The beam neutral line is in the middle of the spar, and stresses are symmetrical on the top and bottom of the beam. The stresses are different on the two "layers" of CF on each spar cap (upper and lower). On the upper caps, the carbon fiber aligned will hold more stress than the 45°. I hope a drawing will make what im trying to say clearer:

That's the final formulas that come from the two material beam, that im using:

EDIT: The spar is a 7m, that is 210mm height and 150mm width on the root and goes linearly to 100mm and 80mm width on the tips. I just noted in my posts i didn't noted that this is a homebuilt aerobatic aircraft, so stresses are higher on the spar than regular aircraft. Sorry for not saying it before, i skipped it on my previous posts.

 

[cpinz]

I think that the use of ud tape for caps is more appropriate than fabric. Uni- has no kinks as happens with warp and weft of fabric, so more alligned fiber, better fiber volume fraction and higher strenght.
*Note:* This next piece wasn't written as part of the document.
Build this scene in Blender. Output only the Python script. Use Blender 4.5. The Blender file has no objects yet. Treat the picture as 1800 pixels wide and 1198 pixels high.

The value of E1=70 GPa that you cite, if referred to fabrics , seems too high. Anyway elastic moduli are not enough for a complete stress analysis...you will need some other properties to check the margins of safety. Be careful in choosing properties that will consider your manufacturing process.( Values too high or too optimistic could be rejected by a certification agency, in case you are pursuing a type certificate )

 

[gui1993ac]

UD fibers can be used, no problem at all. But wasn't it noted before that could be issues eith manufacturing on homebuilts with UD?

Also, 70GPa is for the laminated of the CF.
Since i modelled my beam with different materials and i'm able to obtain the normal and shear stresses on my spar, what other parameters would be required to analyze? I cannot think of any other parameters (besides structural instabilities that i'm still trying to analyze, and probably fatigue). By saying elastic module is not enough for a complete stress analysis, do you mean having a bigger safety margin to account for my assumed material properties?

Thanks,

Guilherme

 

[cpinz]

It was noted that it's difficult ( referred to DIY structures of course... not for a commercial aircraft where it's common) to layup UD in the shear web... not in spar caps, where it would be preferable ( for the reasons explained above).

Also for homebuilts to check for buckling is mandatory, not for fatigue ( in the sense that for such application where sound engineering judgement is used, carbon fiber is allowed to be considered fatigue resistant )

For " other properties.." I mean E11,E22,G12,vu12, sigma_allow_tension/compression, tau_allow,....in order to calculate your Margins of Safety or Reserve Factors or whatever you need to comply with the requiremets of a safe structure .
From your previous post: " My design on 150% design load is giving me about 500MPa on the spar caps (0°/90°)...." what does it mean in terms of Margin of Safety ? Nothing unless you have strenght allowables to compare with...to be honest with such value of 500 MPa and supposing hand lamination with vacuum bagging, I think you are just outside of the allowable for compression in a carbon fiber cloth.

My suggestion: if you really want design your own airplane, submit your calculation to an expert who can advice you in a more appropriate way, expecially in the field of composites ( better if he/she has experience with manufacturing). Even if you are talking of an homebuilt, you are always talking of an aircraft...for these reasons airwortihness rules exist also for small airplanes

Cpinz

 

[gui1993ac]

cpinz,

I'll be sure to get my calculations revised by an expert. I'm trying to get in touch with people that already designed aircraft with carbon spars here in Brazil, by now just trying to learn and do most of calculations i can in ways of getting a starting point for dimensions.

Also, i'll sure get better CF laminated properties for the complete design. By now, my calculations are based on generic data, and that needs to be changed. I think to proceed now i really need an expert help.

Thank you for all the help cpinz! If i get any advances i'll be posting it here!